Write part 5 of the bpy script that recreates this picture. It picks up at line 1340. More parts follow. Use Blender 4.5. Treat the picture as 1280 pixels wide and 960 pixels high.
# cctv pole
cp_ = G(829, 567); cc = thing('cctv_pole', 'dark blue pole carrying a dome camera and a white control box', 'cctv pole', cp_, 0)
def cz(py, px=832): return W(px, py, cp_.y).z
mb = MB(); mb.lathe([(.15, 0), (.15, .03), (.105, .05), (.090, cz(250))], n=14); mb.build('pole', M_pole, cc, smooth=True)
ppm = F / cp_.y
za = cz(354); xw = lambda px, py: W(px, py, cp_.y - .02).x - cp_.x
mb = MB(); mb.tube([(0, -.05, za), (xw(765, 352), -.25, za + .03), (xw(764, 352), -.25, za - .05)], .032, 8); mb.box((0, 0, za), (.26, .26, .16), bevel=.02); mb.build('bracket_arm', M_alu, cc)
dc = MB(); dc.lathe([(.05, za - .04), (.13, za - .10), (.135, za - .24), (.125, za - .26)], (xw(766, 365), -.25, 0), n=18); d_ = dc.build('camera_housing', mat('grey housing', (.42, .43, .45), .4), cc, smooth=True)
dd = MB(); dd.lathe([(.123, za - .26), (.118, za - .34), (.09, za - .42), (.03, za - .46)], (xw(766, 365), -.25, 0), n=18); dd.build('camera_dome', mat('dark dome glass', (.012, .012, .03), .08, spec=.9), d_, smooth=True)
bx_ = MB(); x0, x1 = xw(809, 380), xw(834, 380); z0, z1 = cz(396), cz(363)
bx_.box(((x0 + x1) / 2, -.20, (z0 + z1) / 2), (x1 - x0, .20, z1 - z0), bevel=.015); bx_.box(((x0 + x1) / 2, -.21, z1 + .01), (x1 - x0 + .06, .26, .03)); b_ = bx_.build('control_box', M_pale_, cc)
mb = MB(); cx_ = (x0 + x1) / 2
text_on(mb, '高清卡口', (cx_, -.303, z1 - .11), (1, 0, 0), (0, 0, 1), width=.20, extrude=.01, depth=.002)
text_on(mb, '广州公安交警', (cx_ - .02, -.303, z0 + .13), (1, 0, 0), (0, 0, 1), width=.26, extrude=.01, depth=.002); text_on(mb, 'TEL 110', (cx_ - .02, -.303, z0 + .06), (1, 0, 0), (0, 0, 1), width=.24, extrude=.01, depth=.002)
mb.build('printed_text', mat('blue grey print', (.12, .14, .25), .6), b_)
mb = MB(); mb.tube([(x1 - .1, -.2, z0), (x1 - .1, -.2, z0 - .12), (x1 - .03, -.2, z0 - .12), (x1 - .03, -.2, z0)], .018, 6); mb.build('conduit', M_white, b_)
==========
__Task goal__:
Copy all data exactly, start to finish.

__Reply__:
Write part 5 of the bpy script that recreates this picture. It picks up at line 1340. More parts follow. Use Blender 4.5. Treat the picture as 1280 pixels wide and 960 pixels high.
# cctv pole
cp_ = G(829, 567); cc = thing('cctv_pole', 'dark blue pole carrying a dome camera and a white control box', 'cctv pole', cp_, 0)
def cz(py, px=832): return W(px, py, cp_.y).z
mb = MB(); mb.lathe([(.15, 0), (.15, .03), (.105, .05), (.090, cz(250))], n=14); mb.build('pole', M_pole, cc, smooth=True)
ppm = F / cp_.y
za = cz(354); xw = lambda px, py: W(px, py, cp_.y - .02).x - cp_.x
mb = MB(); mb.tube([(0, -.05, za), (xw(765, 352), -.25, za + .03), (xw(764, 352), -.25, za - .05)], .032, 8); mb.box((0, 0, za), (.26, .26, .16), bevel=.02); mb.build('bracket_arm', M_alu, cc)
dc = MB(); dc.lathe([(.05, za - .04), (.13, za - .10), (.135, za - .24), (.125, za - .26)], (xw(766, 365), -.25, 0), n=18); d_ = dc.build('camera_housing', mat('grey housing', (.42, .43, .45), .4), cc, smooth=True)
dd = MB(); dd.lathe([(.123, za - .26), (.118, za - .34), (.09, za - .42), (.03, za - .46)], (xw(766, 365), -.25, 0), n=18); dd.build('camera_dome', mat('dark dome glass', (.012, .012, .03), .08, spec=.9), d_, smooth=True)
bx_ = MB(); x0, x1 = xw(809, 380), xw(834, 380); z0, z1 = cz(396), cz(363)
bx_.box(((x0 + x1) / 2, -.20, (z0 + z1) / 2), (x1 - x0, .20, z1 - z0), bevel=.015); bx_.box(((x0 + x1) / 2, -.21, z1 + .01), (x1 - x0 + .06, .26, .03)); b_ = bx_.build('control_box', M_pale_, cc)
mb = MB(); cx_ = (x0 + x1) / 2
text_on(mb, '高清卡口', (cx_, -.303, z1 - .11), (1, 0, 0), (0, 0, 1), width=.20, extrude=.01, depth=.002)
text_on(mb, '广州公安交警', (cx_ - .02, -.303, z0 + .13), (1, 0, 0), (0, 0, 1), width=.26, extrude=.01, depth=.002); text_on(mb, 'TEL 110', (cx_ - .02, -.303, z0 + .06), (1, 0, 0), (0, 0, 1), width=.24, extrude=.01, depth=.002)
mb.build('printed_text', mat('blue grey print', (.12, .14, .25), .6), b_)
mb = MB(); mb.tube([(x1 - .1, -.2, z0), (x1 - .1, -.2, z0 - .12), (x1 - .03, -.2, z0 - .12), (x1 - .03, -.2, z0)], .018, 6); mb.build('conduit', M_white, b_)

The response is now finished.